By Raegan Scharfetter/managing editor
As the nation prepares to honor the service of veterans, TCC plans to recognize these men and women with veteran-centered events on each campus.
This fall semester, TCC is home to more than 2,000 veterans districtwide.
In 2004, NW Campus created an Afghanistan/Iraq Memorial as a yearlong class project for former Cornerstone honors students. The professors teaching in the program at that time challenged the students to come up with a way to honor those from their generation who were making the ultimate sacrifice for their country.
This was built in part out of frustration by professors that students by 2004 were no longer paying much attention to the wars in Afghanistan and Iraq, memorial director Laura Wood said.
“On the Northwest Campus, we have had a long association with the Joint Naval Reserve Base, and so we had a number of active duty and reserve personnel taking classes who were being called into action and sent overseas,” she said.
A final Phase V and VI is being added this year and should be completed by early 2018 although they have had to overcome some problems including the permanent scaffolding now in place on NW Campus.
The original project design expected only a single wall of names but shows how history often unfolds differently, Wood said.
This is the only memorial on a college campus that honors all those who gave their lives and was one of the first memorials of its kind constructed in the country. Tags on the memorial have the names of individuals who at one time took classes at TCC.
Other campuses are hosting veteran-related events, such as the Veteran’s Appreciation Lunch, Armed Forces Birthday Celebration and Throwback Taco Tuesday on South Campus and the Veterans Day Roll Call, parade and Veterans Breakfast on TR Campus.
On TR, the events planned each day celebrate a different aspect of the military experience, TR veterans counselor Kevin Curry said.

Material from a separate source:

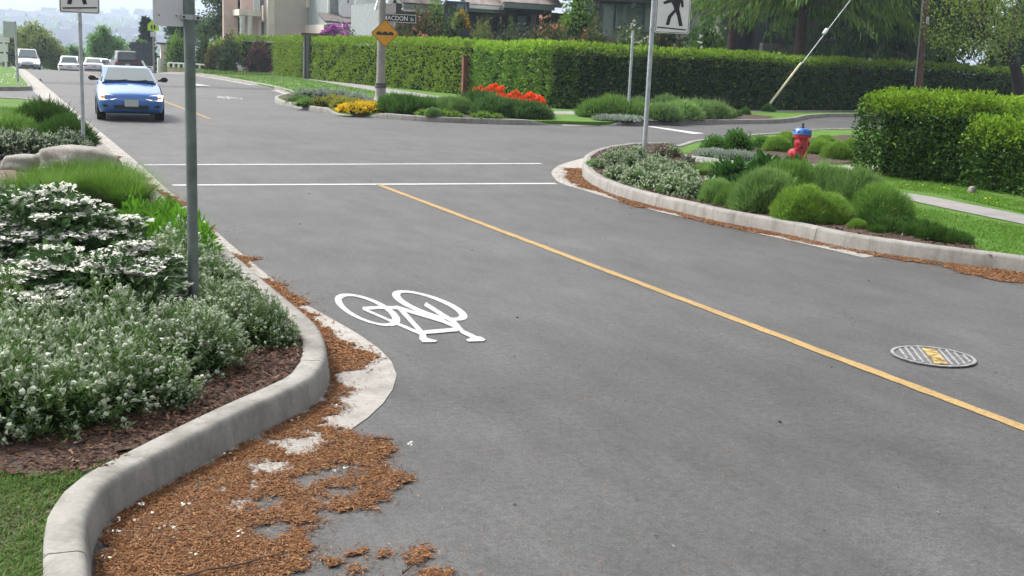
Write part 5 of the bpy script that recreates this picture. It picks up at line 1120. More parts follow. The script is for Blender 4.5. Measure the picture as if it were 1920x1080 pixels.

South veterans counselor Valerie Groll said Veterans Day is significant to remember, honor and educate because the community moves fast through days with freedom and it becomes easy to forget or not even realize that it’s because of the military.
“We are free because of the lifelong sacrifices our military make, and there is nothing I can do or say to thank and honor them for the freedom I enjoy daily,” she said. “Without our military, we would not be the land of the free.”